For what its worth, I don't really see much evidence of anti-Muslim prejudice ( I can't bring myself to type in "Islamophobia) in my neighborhood. I live in Brampton, which is as "diverse" as it gets, and I see all sorts rubbing along together just fine. The current points of friction are between the various factions (Sects?) of Sikhs, and between Hindu and Muslim youth, who are being egged on to replay the conflicts from their homelands in the plazas and car-parks of our fair city.
In local politics (MPs, MPPs, city councillors), the Indian communities (both Sikh and Hindu) are dominating. The local school board (Peel) has been taken over by black activists who are riding the CRT wave. Wealthier Indians are setting up private schools to avoid the mess that this is creating, but I expect (hope) in the future that we will see increasing representation from the wider asian community to resist that nonsense, not to mention the tsunami of trans which is overwhelming everything.

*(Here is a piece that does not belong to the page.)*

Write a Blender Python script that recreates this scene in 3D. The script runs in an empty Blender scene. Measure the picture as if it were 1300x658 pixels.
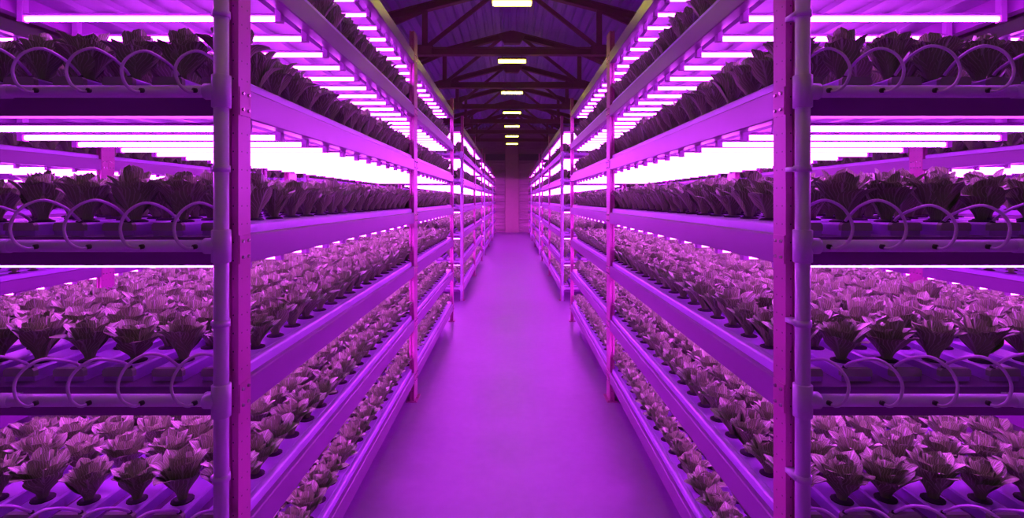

But extreme Islamism has the potential to poison things here, and like CRT, has the tacit endorsement of our institutions. Your vigilance in this matter is much appreciated!
Trudeau's comments about Canada "having no core identity" and "being a post national state" we're more of a wish than a reality. He's been hard at work ever since to destroy it since then. Time to wake up and acknowledge that it is dangerous for Canada to let it go on.